- [The problem]: Up to and including the line with "from mathutils import Vector, Matrix, Euler", reproduce the listing below exactly, beginning at its first line.

┄┄┄┄┄┄┄┄┄┄┄┄┄┄┄┄┄┄┄┄

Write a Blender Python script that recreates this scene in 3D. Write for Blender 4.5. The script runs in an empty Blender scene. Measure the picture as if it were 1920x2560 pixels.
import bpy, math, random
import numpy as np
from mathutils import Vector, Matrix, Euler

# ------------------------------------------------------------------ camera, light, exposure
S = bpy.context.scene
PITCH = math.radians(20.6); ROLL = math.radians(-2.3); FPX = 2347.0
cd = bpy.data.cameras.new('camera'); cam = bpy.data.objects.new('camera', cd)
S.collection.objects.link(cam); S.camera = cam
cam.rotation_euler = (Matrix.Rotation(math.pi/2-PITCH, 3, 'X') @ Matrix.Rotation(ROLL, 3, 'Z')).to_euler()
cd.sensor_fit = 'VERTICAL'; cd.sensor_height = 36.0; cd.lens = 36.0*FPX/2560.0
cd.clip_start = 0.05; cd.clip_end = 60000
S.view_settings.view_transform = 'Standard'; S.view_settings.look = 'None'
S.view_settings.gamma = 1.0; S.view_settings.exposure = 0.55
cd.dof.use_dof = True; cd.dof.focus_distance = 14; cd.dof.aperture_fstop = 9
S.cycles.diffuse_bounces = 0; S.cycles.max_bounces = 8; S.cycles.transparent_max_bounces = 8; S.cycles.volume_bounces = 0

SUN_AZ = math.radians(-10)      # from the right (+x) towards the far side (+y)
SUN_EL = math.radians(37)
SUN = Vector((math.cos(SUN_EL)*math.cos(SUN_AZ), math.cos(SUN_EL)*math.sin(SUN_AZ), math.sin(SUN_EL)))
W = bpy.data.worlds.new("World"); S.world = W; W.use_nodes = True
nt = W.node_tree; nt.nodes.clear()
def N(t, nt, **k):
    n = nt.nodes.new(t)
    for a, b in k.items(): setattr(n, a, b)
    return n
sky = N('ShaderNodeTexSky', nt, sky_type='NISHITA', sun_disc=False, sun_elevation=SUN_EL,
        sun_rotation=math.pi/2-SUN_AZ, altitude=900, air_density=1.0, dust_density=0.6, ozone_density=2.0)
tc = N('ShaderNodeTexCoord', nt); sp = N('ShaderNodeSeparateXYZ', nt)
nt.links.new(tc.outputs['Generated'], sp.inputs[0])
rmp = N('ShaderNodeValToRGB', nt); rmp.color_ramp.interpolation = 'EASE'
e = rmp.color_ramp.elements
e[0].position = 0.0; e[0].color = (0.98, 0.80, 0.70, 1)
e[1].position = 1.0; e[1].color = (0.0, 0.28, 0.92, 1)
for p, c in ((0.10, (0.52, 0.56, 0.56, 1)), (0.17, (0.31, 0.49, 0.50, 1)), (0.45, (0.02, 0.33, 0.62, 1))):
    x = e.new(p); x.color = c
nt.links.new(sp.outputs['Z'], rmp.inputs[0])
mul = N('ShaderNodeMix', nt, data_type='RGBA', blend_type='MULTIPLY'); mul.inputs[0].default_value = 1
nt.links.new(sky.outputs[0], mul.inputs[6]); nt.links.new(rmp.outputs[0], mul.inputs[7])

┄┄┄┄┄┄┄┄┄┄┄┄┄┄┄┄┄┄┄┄

- [Task result]:
Write a Blender Python script that recreates this scene in 3D. Write for Blender 4.5. The script runs in an empty Blender scene. Measure the picture as if it were 1920x2560 pixels.
import bpy, math, random
import numpy as np
from mathutils import Vector, Matrix, Euler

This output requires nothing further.